• Kim Feld

2021_05_31 Insight Post- Kim Feld

This week's reading- Mark 11-12

Today is Memorial Day, and I want to begin by acknowledging all of our armed forces’ families who have suffered tremendous loss for the sake of the freedoms that we enjoy in the United States. God bless the men and women who gave their lives for our country and whose families carry that loss. We honor and remember you today. The religious freedom that allows us to openly practice our faith is the greatest freedom we have, so today, as we discuss our Bible reading, I hope you will all join me in giving thanks to God for the brave men and women who have given their all.
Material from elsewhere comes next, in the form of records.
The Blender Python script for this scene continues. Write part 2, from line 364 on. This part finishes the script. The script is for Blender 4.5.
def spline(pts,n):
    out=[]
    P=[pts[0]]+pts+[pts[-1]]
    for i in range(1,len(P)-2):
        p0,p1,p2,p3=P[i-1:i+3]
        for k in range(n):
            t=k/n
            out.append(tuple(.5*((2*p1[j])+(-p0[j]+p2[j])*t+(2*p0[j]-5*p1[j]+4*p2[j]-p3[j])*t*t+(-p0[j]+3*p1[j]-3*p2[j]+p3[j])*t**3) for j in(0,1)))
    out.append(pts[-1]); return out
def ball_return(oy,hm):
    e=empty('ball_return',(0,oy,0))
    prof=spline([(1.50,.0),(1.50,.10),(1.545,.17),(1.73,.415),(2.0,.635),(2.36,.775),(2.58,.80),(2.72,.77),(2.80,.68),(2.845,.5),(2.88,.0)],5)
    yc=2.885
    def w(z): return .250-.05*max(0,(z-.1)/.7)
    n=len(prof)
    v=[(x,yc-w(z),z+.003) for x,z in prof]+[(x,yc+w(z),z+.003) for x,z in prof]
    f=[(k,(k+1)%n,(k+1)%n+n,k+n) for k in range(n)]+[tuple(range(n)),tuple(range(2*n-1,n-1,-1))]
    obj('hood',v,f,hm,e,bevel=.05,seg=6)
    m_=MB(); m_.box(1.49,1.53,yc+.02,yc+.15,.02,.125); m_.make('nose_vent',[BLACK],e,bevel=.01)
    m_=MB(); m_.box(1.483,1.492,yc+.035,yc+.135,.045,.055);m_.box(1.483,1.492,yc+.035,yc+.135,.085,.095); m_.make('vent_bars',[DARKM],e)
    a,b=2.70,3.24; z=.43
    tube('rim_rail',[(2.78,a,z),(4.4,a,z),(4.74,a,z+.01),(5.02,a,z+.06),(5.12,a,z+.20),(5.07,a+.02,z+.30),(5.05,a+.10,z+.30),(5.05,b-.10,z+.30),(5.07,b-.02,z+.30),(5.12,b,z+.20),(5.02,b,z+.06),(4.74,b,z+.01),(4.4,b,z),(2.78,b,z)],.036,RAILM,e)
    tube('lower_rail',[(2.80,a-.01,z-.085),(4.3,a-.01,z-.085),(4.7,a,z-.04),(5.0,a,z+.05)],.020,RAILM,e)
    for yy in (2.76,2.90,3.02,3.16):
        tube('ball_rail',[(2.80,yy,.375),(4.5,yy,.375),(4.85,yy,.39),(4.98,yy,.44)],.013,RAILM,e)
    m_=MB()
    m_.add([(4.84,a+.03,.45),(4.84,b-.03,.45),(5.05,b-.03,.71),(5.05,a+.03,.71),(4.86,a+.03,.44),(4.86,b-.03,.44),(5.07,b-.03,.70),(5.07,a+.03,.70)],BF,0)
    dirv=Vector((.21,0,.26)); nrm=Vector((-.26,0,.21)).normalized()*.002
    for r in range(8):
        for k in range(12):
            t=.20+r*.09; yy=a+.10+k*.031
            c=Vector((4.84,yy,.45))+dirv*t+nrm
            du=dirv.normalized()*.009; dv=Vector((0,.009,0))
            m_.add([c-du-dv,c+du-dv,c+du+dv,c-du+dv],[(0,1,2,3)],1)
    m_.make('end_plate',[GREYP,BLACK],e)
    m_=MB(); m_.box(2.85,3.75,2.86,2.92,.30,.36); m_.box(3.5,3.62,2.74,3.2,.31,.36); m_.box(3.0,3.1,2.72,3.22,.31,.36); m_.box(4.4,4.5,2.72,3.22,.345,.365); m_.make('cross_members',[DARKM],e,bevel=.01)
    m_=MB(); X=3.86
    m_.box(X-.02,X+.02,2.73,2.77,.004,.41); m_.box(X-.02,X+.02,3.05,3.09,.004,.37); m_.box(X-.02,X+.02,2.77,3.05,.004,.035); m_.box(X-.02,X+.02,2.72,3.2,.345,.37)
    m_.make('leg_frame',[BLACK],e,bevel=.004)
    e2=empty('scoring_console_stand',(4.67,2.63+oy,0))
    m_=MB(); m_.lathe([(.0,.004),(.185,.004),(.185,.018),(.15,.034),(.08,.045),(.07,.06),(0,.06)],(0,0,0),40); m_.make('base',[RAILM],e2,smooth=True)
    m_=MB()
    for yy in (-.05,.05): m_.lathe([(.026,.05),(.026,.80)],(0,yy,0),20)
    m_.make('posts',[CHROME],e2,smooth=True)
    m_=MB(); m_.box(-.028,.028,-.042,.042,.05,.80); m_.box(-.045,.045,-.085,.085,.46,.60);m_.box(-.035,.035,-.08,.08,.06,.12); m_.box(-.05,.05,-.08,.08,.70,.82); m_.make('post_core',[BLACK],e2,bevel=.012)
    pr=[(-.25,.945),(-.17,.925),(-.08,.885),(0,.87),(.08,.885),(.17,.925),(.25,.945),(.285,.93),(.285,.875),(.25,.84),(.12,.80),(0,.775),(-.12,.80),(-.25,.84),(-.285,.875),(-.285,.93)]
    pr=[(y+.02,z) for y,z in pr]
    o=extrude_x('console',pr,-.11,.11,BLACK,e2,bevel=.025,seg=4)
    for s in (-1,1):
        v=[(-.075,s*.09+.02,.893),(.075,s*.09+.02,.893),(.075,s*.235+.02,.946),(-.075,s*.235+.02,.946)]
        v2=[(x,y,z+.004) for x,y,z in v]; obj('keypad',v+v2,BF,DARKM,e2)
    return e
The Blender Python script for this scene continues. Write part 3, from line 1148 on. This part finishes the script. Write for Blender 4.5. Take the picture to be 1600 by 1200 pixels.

We are moving quickly through the book of Mark and are focusing on chapters 11-12 this week. We read some of the same parables and teaching from Jesus that we read in Matthew, but there are distinctions in Mark’s writing. A literary device that Mark uses throughout his biography is called interpolation or intercalation, which means to place something in the middle of something else. Several times throughout the book of Mark, he places a story within a story, adding greater significance to both by placing them together. His frequent use of this technique has caused it to be known as a “Markan Sandwich.” (See Mark 3:20-35; 5:21-43; 6:6-31; 11:12-21; 14:1-11; 14:53-72; 15:40-16:8). In Mark 11, the story of the cursing and withering of the fig tree surrounds the cleansing of the temple.


Fig trees do not produce fruit until they have grown about 3 years. Once they begin producing, they yield fruit twice a year in late spring and early autumn. Mark tells us that the fig tree in question was full of leaves, but it was too early in the season for it to bear fruit. It looked great on the outside but had no fruit. At first glance, this looks like a petulant move on Jesus’ part. Why curse a tree that is out of season for fruit? “Mark placed the cleansing of the temple between the cursing and the withering of the fig tree to indicate that it was an enacted parable on the judgment God would bring on the temple (Jeremiah 8:13; Micah 7:1-6)” (NIV Quest Study Bible, 2011, p. 1484). Jesus used the opportunity to demonstrate truth in a way that his disciples were not likely to forget.


I think the chief priests and teachers of the law knew exactly what Jesus was doing in the temple. After the temple cleansing, Jesus quotes from Isaiah and Jeremiah. Verse 18 of Mark 11 says, “The chief priests and teachers of the law heard this and began looking for a way to kill him, for they feared him, because the whole crowd was amazed at his teaching” (NIV, emphasis added). Chapter 12 begins with Jesus telling a parable about a vineyard owner and tenants. Verse 12 says, “Then the chief priests, the teachers of the law and the elders looked for a way to arrest him because they knew he had spoken the parable against them. But they were afraid of the crowd, so they left him and went away.”


Jesus disrupts the status quo. He wants to shake us out of apathy and complacency. He’s not content with the outside looking good while the inside is empty. We’ve read about His strongest reactions occurring amid hypocrisy, especially related to religion. Jesus calls us from just following rules to a transformative relationship where we are compelled to act out of love.


16 “For this is how God loved the world: He gave his one and only Son, so that everyone who believes in him will not perish but have eternal life. 17 God sent his Son into the world not to judge the world, but to save the world through him.” John 3:16-17, NLT



Reference:

NIV Quest Study Bible. (2011). Zondervan.